As a fan of the durational cinema of the Hungarian director Béla Tarr and twentieth century concrete architecture, I was the prime audience for Brady Corbet's almost four hour The Brutalist about a Hungarian modernist architect fleeing the horrors of World War II to make his mark in the United States. The trailers composed of strangely angled panoramic shots soundtracked by a sonorous brass leitmotif promised a large canvass cinematic epic. I was expecting an experience akin to wandering around a capacious concrete cathedral, marvelling at the intricacies of its labour and being overcome by its vast scale and to feel like I was close to encountering the divine. Instead it felt more like my eyes were merely following the flat and schematic lines of an architectural drawing; impressive at first but ultimately just the skeletal plan for a project yet to be realised.
Lol Crawley's often surprising cinematography, Daniel Blumberg's sumptuous but spiky soundtrack capturing post-war harmony with its undertow of broiling anxiety and the creditable performances of Adrien Brody as the maverick architect László Toth and Guy Pearce as his dyspeptic patron cannot mask that its ultimately all in service to a premilinary sketch that is still to be shaded into a fully fleshed portrait. All of the constituent parts are here to evoke the ideals and moment, but the humans who ultimately make these are eclipsed. The messiness of relationships is never allowed to intrude upon the structural engineering of its plot, they are just necessary surface tension. When a freight train derails, destroying much of the material for Toth's big commission, he is dismissed from the project, years elapse then he is reappointed, all within a few minutes of screen time. The only glimpses we get of Toth's anguish as an immigrant are some passing remarks about his heavily accented English and his heroin addiction.
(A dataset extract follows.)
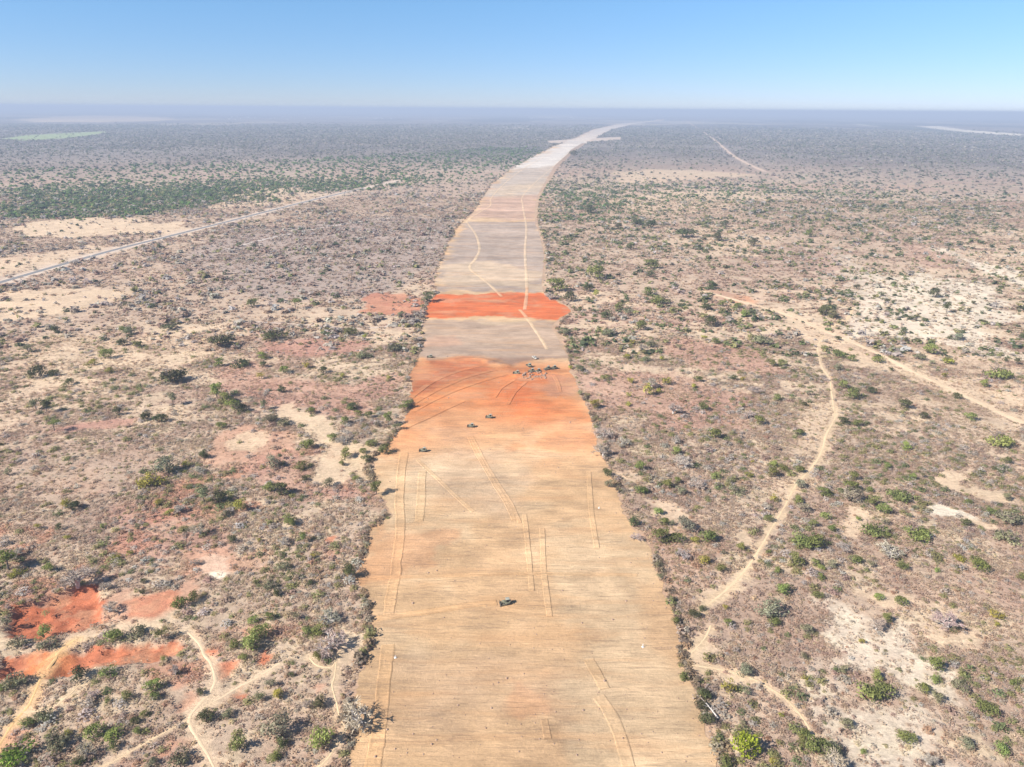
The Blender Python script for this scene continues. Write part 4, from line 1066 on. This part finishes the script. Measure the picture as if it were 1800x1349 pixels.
xx, yy, gb, gr = xx[keep], yy[keep], gb[keep], gr[keep]; n = len(xx)
right = (xx > 0)
DKG = (.13, .142, .078); MDG = (.205, .215, .10)
t1 = palette(n, [(3, GREYB), (2, PURPLE), (1, OLIVE), (.5, DKG), (.6, SILV)], r3)
t2 = palette(n, [(1.8, GREYB), (2.2, OLIVE), (2.6, DKG), (1.6, MDG), (.6, SILV)], r3)
t3 = palette(n, [(2.0, (.115, .148, .08)), (1.6, (.185, .225, .10)), (1.6, (.17, .25, .08)), (.6, GREYB), (.6, OLIVE)], r3)
tint = np.where(right[:, None], t2, t1)
tint = np.where((r3.random(n) < np.maximum(gb, gr * .9))[:, None], t3, tint)
rad = np.clip(r3.lognormal(.62, .46, n), .7, 5.0) * (1 + .2 * gb)
realise('scattered_shrubs', N2, np.stack([xx, yy], 1), rad, rad * r3.uniform(.9, 1.5, n), tint, 'countless grey and green shrubs covering the middle distance plain', 'shrubs', seed=2)
print('shrubs', n)

# far: open woodland
xx, yy = scatter(300000, 1250, 9500, 103)
b = bare_at(xx, yy); gb = region(xx, yy, GREENBAND, 60)
dn = fbm(xx, yy, 260, 4, 221)
keep = r3.random(len(xx)) < np.where(b > 1.1, 0, np.clip(1 - b, .04, 1)) * np.clip(.45 + 1.6 * (dn - .36) + gb * .5, .2, 1) * (.62 + .38 * sstep(1700, 3200, np.hypot(xx, yy))) * sstep(1250, 1900, np.hypot(xx, yy)) * sstep(9500, 4500, np.hypot(xx, yy))
xx, yy, gb = xx[keep], yy[keep], gb[keep]; n = len(xx)
tint = palette(n, [(2.8, (.32, .27, .235)), (1.3, (.14, .15, .10)), (2.2, (.42, .36, .31)), (1.2, (.21, .215, .13))], r3)
tint = np.where((r3.random(n) < gb * .95)[:, None], palette(n, [(1.5, (.11, .145, .075)), (1.4, (.18, .225, .095)), (1.1, (.17, .26, .075))], r3), tint)
rad = np.clip(r3.lognormal(1.15, .35, n), 1.6, 7) * (1 + np.clip((yy - 3000) / 5000, 0, 1.5))
realise('distant_woodland', N3, np.stack([xx, yy], 1), rad, rad * r3.uniform(.9, 1.5, n), tint, 'far grey purple savanna woodland reaching to the hazy horizon', 'woodland', seed=3)
print('woodland', n)

# uprooted brush and clods heaped along both edges of the strip
ex, ey, er = [], [], []
for side, tab in ((0, STRIP_L), (1, STRIP_R)):
    pts = catmull(np.array([gp(x, y) for y, x in tab if y > 225]), 2.0)
    for p in pts:
        d = p[1]
        if d > 2600 or r3.random() > (1.0 if d < 700 else .5): continue
        for k in range(6 if d < 420 else 2):
            off = abs(r3.normal(0, 1.6)) * (1 if d < 500 else 1.6) + .2
            ex.append(p[0] + (off if side else -off)); ey.append(p[1] + r3.normal(0, 1.2)); er.append(np.clip(r3.lognormal(-.1 if d < 500 else .3, .5), .3, 2.6))
ex, ey, er = map(np.array, (ex, ey, er)); n = len(ex)
gap = fbm(ex, ey, 16, 3, 231) > np.where(ey < 420, .46, .56)
ex, ey, er = ex[gap], ey[gap], er[gap]; n = len(ex)
tint = palette(n, [(3, (.27, .20, .15)), (2, (.38, .26, .17)), (1.6, (.42, .34, .27)), (1, OLIVE), (.6, (.14, .11, .085))], r3)
realise('brush_windrow', N1, np.stack([ex, ey], 1), er, er * r3.uniform(.8, 1.5, n), tint, 'uprooted dry brush and clods heaped along both edges of the cleared strip', 'brush', seed=4)
# ------------------------------------------------------------------ machines and small things
M_BODY = paint_material('faded_green_paint', (.20, .215, .15), .5)
M_TRK = paint_material('worn_track_steel', (.035, .033, .03), .6, .25)
M_BLADE = paint_material('dark_blade_steel', (.05, .05, .048), .45, .3)
M_ROOF = paint_material('pale_roof_paint', (.34, .35, .29), .5, .2)
M_GLASS = paint_material('dark_cab_glass', (.02, .022, .024), .15, .05)
M_WHITE = paint_material('white_paint', (.78, .77, .74), .6, .15)

def box(cx, cy, cz, sx, sy, sz, taper=1.0, bev=.06):
    """chamfered box: taper shrinks the top"""
    pr = []
    for z, k in ((-.5, 1), (-.5, 1), (.5, taper), (.5, taper)): pass
    hx, hy, hz = sx / 2, sy / 2, sz / 2
    b = min(bev, hx * .4, hy * .4, hz * .4)
    def ring(z, k, ins):
        x, y = hx * k - ins, hy * k - ins
        c = b
        return [(x - c, -y, z), (x, -y + c, z), (x, y - c, z), (x - c, y, z), (-x + c, y, z), (-x, y - c, z), (-x, -y + c, z), (-x + c, -y, z)]
    rs = [ring(-hz, 1, b), ring(-hz + b, 1, 0), ring(hz - b, taper, 0), ring(hz, taper, b)]
    v = np.array([p for rr in rs for p in rr]) + np.array([cx, cy, cz])
    f = []
    for i in range(3):
        for j in range(8): f.append((i * 8 + j, i * 8 + (j + 1) % 8, i * 8 + 8 + (j + 1) % 8, i * 8 + 8 + j))
    for base, rev in ((0, True), (24, False)):
        for a, b_, c_, d in ((0, 1, 2, 3), (4, 5, 6, 7), (0, 3, 4, 7)):
            t = (base + a, base + b_, base + c_, base + d)
            f.append(t[::-1] if rev else t)
    return v, np.array(f)

def track_loop(cy, width):
    """crawler belt outline extruded across, with cleats"""
    ol = []
    for cx, cz, r, a0, a1 in ((1.55, .52, .50, -90, 90), (-1.55, .52, .50, 90, 270)):
        for k in range(9):
            a = math.radians(a0 + (a1 - a0) * k / 8); ol.append((cx + r * math.cos(a), cz + r * math.sin(a)))
    n = len(ol)
    v = [(x, cy - width / 2, z) for x, z in ol] + [(x, cy + width / 2, z) for x, z in ol]
    f = [(i, i + n, (i + 1) % n + n, (i + 1) % n) for i in range(n)]
    c0 = len(v); v += [(0, cy - width / 2, .52), (0, cy + width / 2, .52)]
    parts = [(np.array(v), np.array(f))]
    tri = [(c0, i, (i + 1) % n, (i + 1) % n) for i in range(n)]
    side = []
    for i in range(0, n - 1):
        side.append((c0, i, i + 1, i + 1)); side.append((c0 + 1, i + 1 + n, i + n, i + n))
    per = np.array(ol + [ol[0]])
    L = np.r_[0, np.cumsum(np.linalg.norm(np.diff(per, axis=0), axis=1))]
    for s in np.arange(0, L[-1], .24):
        x = np.interp(s, L, per[:, 0]); z = np.interp(s, L, per[:, 1])
        parts.append(box(x, cy, z, .10, width + .03, .10, 1, .02))
    V, Fq = join(parts)
    return V, Fq, [(a, b, c) for a, b, c, d in side]

def mk(name, parts, mat, parent, tris=None):
    v, f = join(parts) if isinstance(parts, list) else parts
    me = mesh_np(name, v, f, None if tris is None else np.array(tris))
    me.materials.append(mat)
    o = bpy.data.objects.new(name, me); S.collection.objects.link(o); o.parent = parent
    return o

def bent_plate(cx, w, h, lean=.32, th=.10):
    v, f = [], []
    K = 6
    for sgn in (0, 1):
        for i in range(K + 1):
            t = i / K
            x = cx - lean * (1 - (2 * t - 1) ** 2) * 1 + .12 * (1 - t) + sgn * -th
            for y in (-w / 2, w / 2): v.append((x, y, t * h))
    n = (K + 1) * 2
    for i in range(K):
        a = i * 2
        f.append((a, a + 1, a + 3, a + 2)); f.append((n + a, n + a + 2, n + a + 3, n + a + 1))
        f.append((a, a + 2, n + a + 2, n + a)); f.append((a + 1, n + a + 1, n + a + 3, a + 3))
    e = 2 * K
    f.append((e, e + 1, n + e + 1, n + e)); f.append((0, n, n + 1, 1))
    return np.array(v), np.array(f)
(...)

For a film that takes such pains to evoke a historical period, its utterly uninterested in how this history has shaped its characters. They are all seemingly self-willed monads that just bounce off each other, blown together by circumstance. Its only in the epilogue, at a retrospective of his works at the Venice Architecture Biennale in 1980 that his niece delineates how Toth's architecture was inspired by his experiences in the Buchenwald concentration camp. What could have been slowly unveiled throughout the film, characterisation if you will, is reduced to some post factum exposition.
Much has been made of the use of AI in the making of this film, notably to perfect the Hungarian accent of Adrien Brody and to create the architectural drawings that feature at the Biennale. While I find some of the contemporary anti-AI hysteria overblown (generative AI could imaginably be channelled into labour-saving to benefit workers rather than just capital but that's an argument for another day), it completely makes sense that a film superficially bearing the hallmarks of a competent cinematic work would employ the parasitic Silicon Valley toy that mistakes content curation for creativity. Both tragically miss that its our mercurial and mysterious humanity that bestows art with its immortality and it’s us humans, after all, that have to bear witness.